三越伊勢丹ホールディングスは7日、「三越千葉店」と「三越多摩センター店」を2017年3月20日(予定)で閉鎖すると発表した。
ピーク時には500億円の売上高を誇った三越千葉店だが、近年は低迷に歯止めがかからず、16年3月期の売上高は126億円に沈んでいた。改装や人件費の見直しを行っても赤字体質からの脱却は困難との判断に至った。同社は今後、外商・ギフト・学生服の顧客に対し、現店舗周辺に小型サロンを開設する。
同店は1972年、地場の奈良屋と三越が合弁で運営する百貨店「ニューナラヤ」として千葉駅近くに開業。84年に屋号を千葉三越に、2013年に現在の三越千葉店に改称した。地上8階・地下2階で売り場面積は約2万4787平方メートル。三越のブランドバリューで外商が強かったものの、地域一番店のそごう千葉店(売り場面積約7万平方メートル)との集客競争や有力ブランドの獲得合戦で苦戦を強いられてきた。また近年は郊外型ショッピングモールの増加によって、千葉駅前の古くからの商業地への来街者が減っていることも痛手になった。三越千葉店の近くで営業するパルコ千葉店も11月末に閉店することが決まっている。

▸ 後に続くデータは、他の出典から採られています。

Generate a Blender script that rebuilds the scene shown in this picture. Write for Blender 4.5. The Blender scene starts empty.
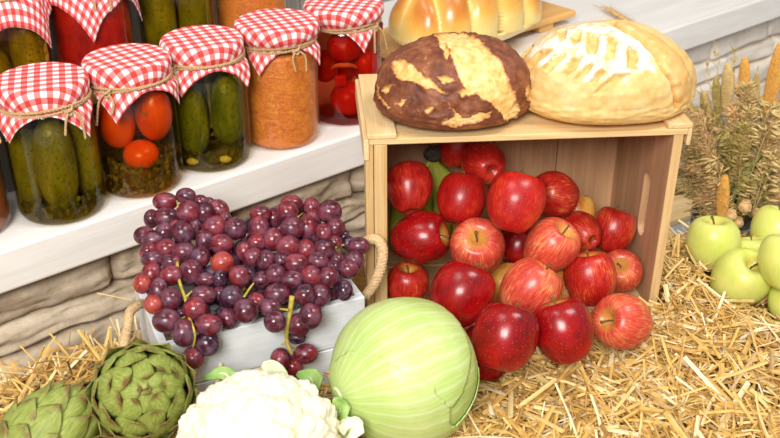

一方で三越多摩センター店は多摩そごうの跡地に00年に開業し、ピーク時の売上高は70億円弱までのぼった。現在はココリア多摩センターのテナントとして出店しており、地上2階・地下1階で売り場面積は1万2273平方メートル。低迷を打破すべく上層階の業態転換を行い、客数は一時的に伸びたものの、近年再び業績が悪化していた。

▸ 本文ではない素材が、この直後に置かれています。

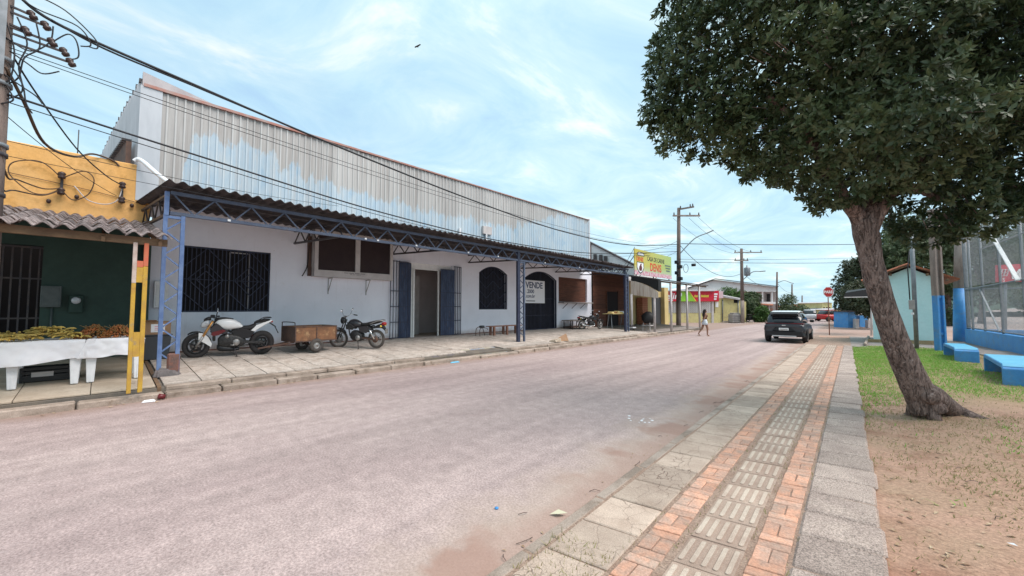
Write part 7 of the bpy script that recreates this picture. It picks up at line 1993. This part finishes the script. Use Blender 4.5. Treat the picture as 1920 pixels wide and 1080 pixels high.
# wooded hill on the right
hl = MB(); vs, fs = [], []
for j in range(13):
    for i in range(25):
        px = 1700 + i * 40; d = 75 + j * 8
        hgt = 40 * math.exp(-((px - 2080) / 260) ** 2) * math.exp(-((j - 7) / 4.5) ** 2) * (1 + .15 * noise.noise((i * .5, j * .5, 0)))
        q = P(px, 577, d); vs.append((q.x, q.y, hgt - .5))
for j in range(12):
    for i in range(24):
        a = j * 25 + i; fs.append((a, a + 1, a + 26, a + 25))
tag(hl.add(vs, fs, 0, True).build('hill', M['leaf_hill']), kind='structure')
rg = np.random.default_rng(3); hc, ha = [], []
while len(hc) < 9000:
    i, j = rl.uniform(5, 16), rl.uniform(0, 8)
    px = 1700 + i * 40; d = 75 + j * 8
    hgt = 40 * math.exp(-((px - 2080) / 260) ** 2) * math.exp(-((j - 7) / 4.5) ** 2)
    if hgt < 2: continue
    q = P(px, 577, d); q.z = hgt + rl.uniform(-.8, 1.6) + 1.0 * noise.noise((px * .04, d * .3, 0))
    hc.append(tuple(q)); ha.append((rl.gauss(0, .5), rl.gauss(0, .5) - .4, 1))
tag(crown_obj(leaf_mesh('hill_woodland', M['leaf_hill'], hc, ha, 6, 1.0, .5, 31), None, 'hill_woodland'), kind='stuff')

# ------------------------------------------------------------------ grass, leaves and litter
def blades(nm, mt, pts, h, w, seed):
    rg = np.random.default_rng(seed); n = len(pts)
    p = np.asarray(pts, float); a = rg.uniform(0, 2 * np.pi, n); hh = h * rg.uniform(.5, 1.3, n); ww = w * rg.uniform(.7, 1.3, n)
    dx = np.stack([np.cos(a) * ww, np.sin(a) * ww, np.zeros(n)], 1)
    le = np.stack([rg.normal(0, .55, n) * hh, rg.normal(0, .55, n) * hh, hh], 1)
    co = np.stack([p - dx, p + dx, p + dx * .25 + le, p - dx * .25 + le], 1).reshape(-1, 3)
    me = bpy.data.meshes.new(nm); me.vertices.add(n * 4); me.vertices.foreach_set('co', co.ravel().astype(np.float32))
    me.loops.add(n * 4); me.loops.foreach_set('vertex_index', np.arange(n * 4, dtype=np.int32))
    me.polygons.add(n); me.polygons.foreach_set('loop_start', (np.arange(n) * 4).astype(np.int32))
    me.update(calc_edges=True); me.validate(); me.materials.append(mt)
    o = bpy.data.objects.new(nm, me); COL.objects.link(o); return tag(o, kind='stuff')
gp, sp = [], []
rgn = random.Random(5)
while len(gp) < 27000:
    y = 5 + 18.4 * rgn.random() ** .85; e = sx(.0, y) - .012 * (y - 3)
    x = e + rgn.random() ** 1.1 * 6
    if x > 2.4 + .5 * noise.noise((y * .5, 0, 0)): continue
    cov = .45 + .9 * noise.noise((x * .55, y * .35, 2)) + .3 * noise.noise((x * 2, y * 2, 1)) + (.30 if y > 15 else -.42 + .10 * (y - 8)) - max(0, x - 1.3) * .55
    if math.hypot(x - .45, (y - 8.9) * .6) < .5: cov -= .5
    if rgn.random() > cov: continue
    gp.append((x, y, park_z(x, y)))
blades('grass', M['grass'], gp, .038, .008, 3)
while len(sp) < 20000:
    y = 2.5 + 20 * rgn.random(); e = sx(.0, y) - .012 * (y - 3)
    x = e + .02 + rgn.random() ** 1.3 * 5
    cov = .25 + .9 * noise.noise((x * .6, y * .5, 9)) + .4 * noise.noise((x * 2.5, y * 2.5, 4)) + (.12 if y > 5.5 else -.2)
    if rgn.random() > cov: continue
    sp.append((x, y, park_z(x, y) - .004))
blades('dry_grass', M['straw'], sp, .028, .005, 4)
wp_ = [(sx(-1.80 + rgn.uniform(-.04, .42), y_), y_, .055) for y_ in [rgn.uniform(1.9, 2.5) for _ in range(250)]]
wp_ += [(sx(rgn.choice((-1.365, -1.11, -.72, -.49)) + rgn.gauss(0, .012), y_), y_, .045) for y_ in [rgn.uniform(1.6, 9) for _ in range(450)]]
wp_ += [(-10.38 + rgn.gauss(0, .04), y_, .12) for y_ in [rgn.choice((1.5, 2.1, 6.9, 7.8, 11.3, 13.0)) + rgn.gauss(0, .25) for _ in range(500)]]
blades('joint_weeds', M['straw'], wp_, .03, .004, 6)
# leaf litter
lm = MB(); n_l = 0
def leaf_at(x, y, z, s, m_):
    a = rgn.uniform(0, 2 * pi); u = Vector((cos(a), sin(a), rgn.uniform(-.1, .25))); v = Vector((-sin(a), cos(a), rgn.uniform(-.2, .3)))
    c_ = Vector((x, y, z))
    m_.add([c_ - u * s, c_ + v * s * .42 + Vector((0, 0, s * .2)), c_ + u * s, c_ - v * s * .42 + Vector((0, 0, s * .2)), c_], [(0, 4, 2, 1), (0, 3, 2, 4)])
for _ in range(150):
    y = 1.5 + 20 * rgn.random(); x = sx(-1.97 - abs(rgn.gauss(0, .10)), y); leaf_at(x, y, .008, rgn.uniform(.006, .022), lm)
for _ in range(520):
    y = 1.5 + 14 * rgn.random(); x = sx(.05, y) + abs(rgn.gauss(0, .9)); leaf_at(x, y, park_z(x, y) + .008, rgn.uniform(.012, .035), lm)
for _ in range(240):
    y = -1 + 26 * rgn.random(); x = -10.02 + abs(rgn.gauss(0, .13)); leaf_at(x, y, .012, rgn.uniform(.012, .045), lm)
tag(lm.build('leaf_litter', M['leaf_litter'], fixn=False), kind='stuff')
st_ = MB()
for _ in range(26):
    y = 2 + 9 * rgn.random(); x = rgn.choice((sx(-1.98, y) - abs(rgn.gauss(0, .15)), sx(.1, y) + abs(rgn.gauss(0, 1.0)))); a = rgn.uniform(0, 6.28); l_ = rgn.uniform(.04, .16)
    z_ = .01 if x < -1 else park_z(x, y) + .008
    st_.tube([(x, y, z_), (x + cos(a) * l_ * .5, y + sin(a) * l_ * .5, z_ + .012), (x + cos(a + .3) * l_, y + sin(a + .3) * l_, z_)], .003, 4)
tag(st_.build('fallen_twigs', M['trunk']), kind='stuff')
o = MB(); leaf_at(-2.03, 2.72, .02, .075, o); tag(o.build('fallen_leaf', mat('pale dry leaf', (.55, .52, .38), .8)), 'large pale dry leaf lying on the red dust at the near kerb', 'leaf')
tag(MB().lathe([(0, 0), (.016, 0), (.017, .011), (0, .012)], 14, 0, Matrix.Translation((-2.49, 2.44, .002))).build('bottle_cap', M['park_blue']), 'small bright blue bottle cap on the asphalt', 'bottle cap')
tag(MB().hexa([(-9.97, .60, .005), (-9.88, .58, .005), (-9.86, .78, .005), (-9.95, .80, .005), (-9.95, .63, .04), (-9.9, .62, .05), (-9.89, .74, .045), (-9.94, .76, .05)]).build('crushed_cup', M['paper'], bevel=.01), 'white crushed cup lying in the gutter below the yellow post', 'litter')
tag(MB().lathe([(0, 0), (.045, 0), (.05, .10), (0, .11)], 10, 0, Matrix.Translation((-10.0, .92, .05)) @ Matrix.Rotation(1.3, 4, 'X')).build('crushed_can', M['bike_red'], bevel=0), 'dark red crushed can in the gutter beside the white cup', 'litter')
tag(MB().hexa([(-10.0, 7.7, .004), (-9.88, 7.65, .004), (-9.85, 8.0, .004), (-9.97, 8.05, .004), (-9.98, 7.75, .03), (-9.9, 7.7, .04), (-9.88, 7.95, .035), (-9.95, 8.0, .04)]).build('plastic_wrapper', M['park_blue_top'], bevel=.008), 'blue and white plastic wrapper in the gutter by the broken kerb', 'litter')
for k, (x_, y_) in enumerate(((.75, 3.35), (.62, 4.5), (.5, 3.05), (1.45, 4.1), (.95, 5.2))):
    o = MB(); leaf_at(x_, y_, park_z(x_, y_) + .012, (.05, .03, .035, .03, .04)[k], o)
    tag(o.build('paper_scrap', M['paper']), 'small white paper scrap on the bare soil by the pavement edge', 'litter', 'paper scraps on the soil')
wsp = MB()
for k in range(11):
    a, r_ = rgn.uniform(0, 6.28), rgn.random() ** .7 * .26; s = rgn.uniform(.01, .03)
    x_, y_ = -2.8 + r_ * cos(a), 5.93 + r_ * sin(a)
    wsp.add([(x_ + s * cos(b + rgn.random() * .5), y_ + s * sin(b), .0045) for b in [2 * pi * q_ / 7 for q_ in range(7)]], [tuple(range(7))])
tag(wsp.build('paint_splash', M['paper'], fixn=False), kind='stuff')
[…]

百貨店業界では主力である衣料品の深刻な不振もあって、今年に入り、閉鎖の発表が相次いでいる。そごう・西武は、2月に西武春日部店(埼玉県)を閉め、9月末には西武旭川店(北海道)とそごう柏店(千葉県)を閉店する。来年2月末には西武筑波店(茨城県)と西武八尾店(大阪府)の閉鎖も決まっている。阪急阪神百貨店も来年7月末に堺北花田阪急(大阪府)を閉めることを発表した。大手百貨店の業績を下支えしてきた訪日外国人による高額品消費にブレーキがかかっており、地方店の不振をカバーしてきた都心店にも余力がなくなってきている。